Niestety, to niejedyny atak, jaki w piątkową noc przeprowadzili Rosjanie na ukraińskie miasta. Cztery osoby zostały ranne w wyniku uderzenia rakietowego sił rosyjskich na obwód kijowski. W samej stolicy, która była także atakowana przez drony, alarm powietrzny trwał prawie dziesięć godzin.

Z kolei w obwodzie odeskim - również po nalocie rosyjskich dronów - zginęła jedna osoba, a dziewięć kolejnych zostało rannych.

Ogólnie rzecz biorąc, w nocy z czwartku - jak poinformowały Siły Powietrzne Ukrainy - Rosjanie wystrzelili w kierunku ukraińskich miast 92 drony i 5 pocisków manewrujących.
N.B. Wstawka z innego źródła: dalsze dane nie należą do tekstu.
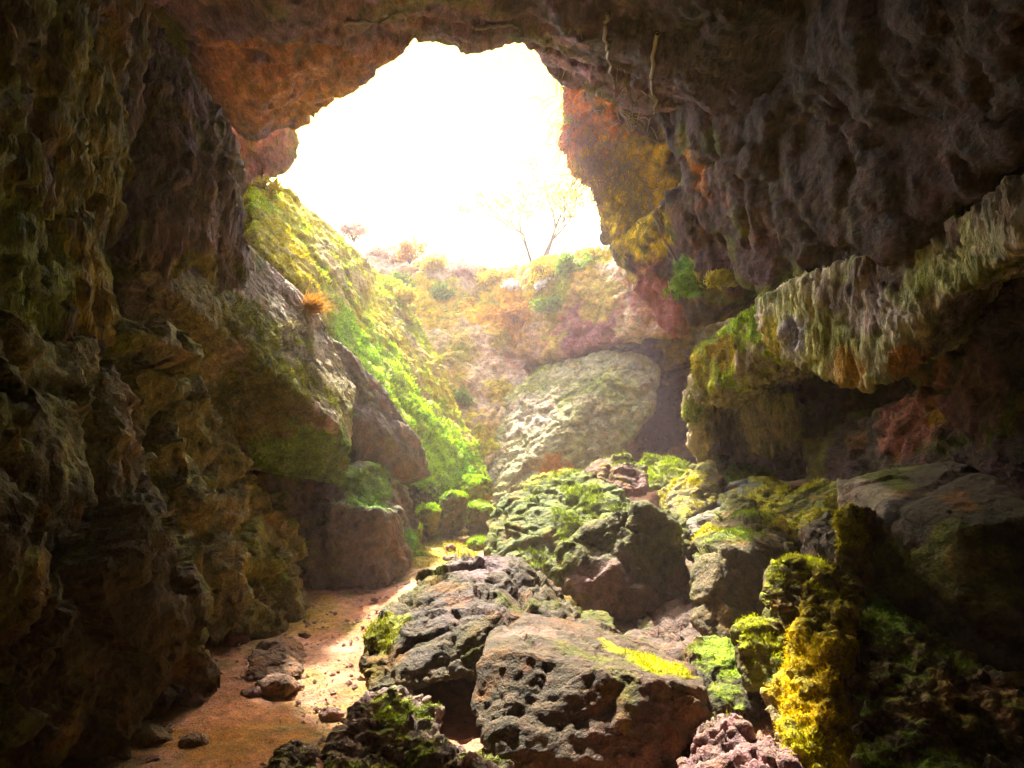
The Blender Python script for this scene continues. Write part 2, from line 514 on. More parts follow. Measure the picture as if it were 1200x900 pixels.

Ukraińskiej obronie powietrznej udało się zestrzelić 62 bezzałogowce (kolejnych 26 padło ofiarą prawdopodobnie systemów walki elektronicznej) oraz 4 pociski.

Tragiczne skutki ataku na Zaporoże

Wcześniej, bo w czwartek, rosyjskie lotnictwo uderzyło w Zaporoże. Szef władz obwodu zaporoskiego Iwan Fiedorow przekazał, że rosyjskie rakiety trafiły w pięć miejsc w tym mieście, m.in. w szpital.

Z najnowszych informacji, które samorządowiec opublikował w piątek, wynika, że zginęło co najmniej 8 osób, a 42 zostały ranne. Wśród ofiar śmiertelnych jest roczny chłopczyk.

Na atak zareagował prezydent Ukrainy Wołodymyr Zełenski, który podkreślił, że takie tragedie nie tylko zabijają ludzi, lecz także niszczą "sens jakichkolwiek słów, że rzekomo za mało jest rozmów z Rosją, telefonów na Kreml".

Oni tam (na Kremlu) cieszą się ze śmierci ludzi. I dlatego obrona powietrzna dla Ukrainy, zdolność do niszczenia rosyjskich samolotów wojskowych, pozwolenie Ukrainie na przeprowadzanie ataków dalekiego zasięgu przeciwko okupantowi - to jest prawdziwa ochrona życia. I jestem wdzięczny wszystkim na świecie, którzy w tym pomagają - oznajmił szef ukraińskiego państwa.